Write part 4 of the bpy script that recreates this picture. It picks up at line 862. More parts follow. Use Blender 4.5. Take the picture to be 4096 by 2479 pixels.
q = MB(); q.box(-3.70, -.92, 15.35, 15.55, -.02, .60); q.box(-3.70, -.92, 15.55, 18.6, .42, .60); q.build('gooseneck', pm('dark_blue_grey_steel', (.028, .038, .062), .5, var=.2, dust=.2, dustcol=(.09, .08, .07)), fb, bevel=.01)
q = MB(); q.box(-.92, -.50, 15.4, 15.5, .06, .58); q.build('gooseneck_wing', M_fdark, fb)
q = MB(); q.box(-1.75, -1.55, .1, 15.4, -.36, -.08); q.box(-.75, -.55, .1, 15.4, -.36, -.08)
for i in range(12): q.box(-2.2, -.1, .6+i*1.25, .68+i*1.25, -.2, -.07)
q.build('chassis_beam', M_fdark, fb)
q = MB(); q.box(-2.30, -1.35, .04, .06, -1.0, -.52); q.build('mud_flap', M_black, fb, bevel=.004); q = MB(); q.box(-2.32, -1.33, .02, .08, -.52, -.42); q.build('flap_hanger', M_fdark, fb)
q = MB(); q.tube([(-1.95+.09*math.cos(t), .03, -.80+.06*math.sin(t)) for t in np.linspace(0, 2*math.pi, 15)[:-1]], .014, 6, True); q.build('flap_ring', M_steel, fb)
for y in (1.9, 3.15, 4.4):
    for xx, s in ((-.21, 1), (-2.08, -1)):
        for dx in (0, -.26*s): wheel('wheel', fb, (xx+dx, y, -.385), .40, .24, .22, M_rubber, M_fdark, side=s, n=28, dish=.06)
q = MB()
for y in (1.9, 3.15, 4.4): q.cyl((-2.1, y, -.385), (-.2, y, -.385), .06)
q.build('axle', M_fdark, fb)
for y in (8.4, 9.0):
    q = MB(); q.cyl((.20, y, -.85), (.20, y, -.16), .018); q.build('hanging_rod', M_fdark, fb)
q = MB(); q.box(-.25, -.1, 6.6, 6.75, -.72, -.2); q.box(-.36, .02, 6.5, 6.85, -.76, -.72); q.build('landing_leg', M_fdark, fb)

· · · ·

§ GIVEN REQUEST: Quote the listing in full, please, keeping every line exact.

§ THE SOLUTION:
Write part 4 of the bpy script that recreates this picture. It picks up at line 862. More parts follow. Use Blender 4.5. Take the picture to be 4096 by 2479 pixels.
q = MB(); q.box(-3.70, -.92, 15.35, 15.55, -.02, .60); q.box(-3.70, -.92, 15.55, 18.6, .42, .60); q.build('gooseneck', pm('dark_blue_grey_steel', (.028, .038, .062), .5, var=.2, dust=.2, dustcol=(.09, .08, .07)), fb, bevel=.01)
q = MB(); q.box(-.92, -.50, 15.4, 15.5, .06, .58); q.build('gooseneck_wing', M_fdark, fb)
q = MB(); q.box(-1.75, -1.55, .1, 15.4, -.36, -.08); q.box(-.75, -.55, .1, 15.4, -.36, -.08)
for i in range(12): q.box(-2.2, -.1, .6+i*1.25, .68+i*1.25, -.2, -.07)
q.build('chassis_beam', M_fdark, fb)
q = MB(); q.box(-2.30, -1.35, .04, .06, -1.0, -.52); q.build('mud_flap', M_black, fb, bevel=.004); q = MB(); q.box(-2.32, -1.33, .02, .08, -.52, -.42); q.build('flap_hanger', M_fdark, fb)
q = MB(); q.tube([(-1.95+.09*math.cos(t), .03, -.80+.06*math.sin(t)) for t in np.linspace(0, 2*math.pi, 15)[:-1]], .014, 6, True); q.build('flap_ring', M_steel, fb)
for y in (1.9, 3.15, 4.4):
    for xx, s in ((-.21, 1), (-2.08, -1)):
        for dx in (0, -.26*s): wheel('wheel', fb, (xx+dx, y, -.385), .40, .24, .22, M_rubber, M_fdark, side=s, n=28, dish=.06)
q = MB()
for y in (1.9, 3.15, 4.4): q.cyl((-2.1, y, -.385), (-.2, y, -.385), .06)
q.build('axle', M_fdark, fb)
for y in (8.4, 9.0):
    q = MB(); q.cyl((.20, y, -.85), (.20, y, -.16), .018); q.build('hanging_rod', M_fdark, fb)
q = MB(); q.box(-.25, -.1, 6.6, 6.75, -.72, -.2); q.box(-.36, .02, 6.5, 6.85, -.76, -.72); q.build('landing_leg', M_fdark, fb)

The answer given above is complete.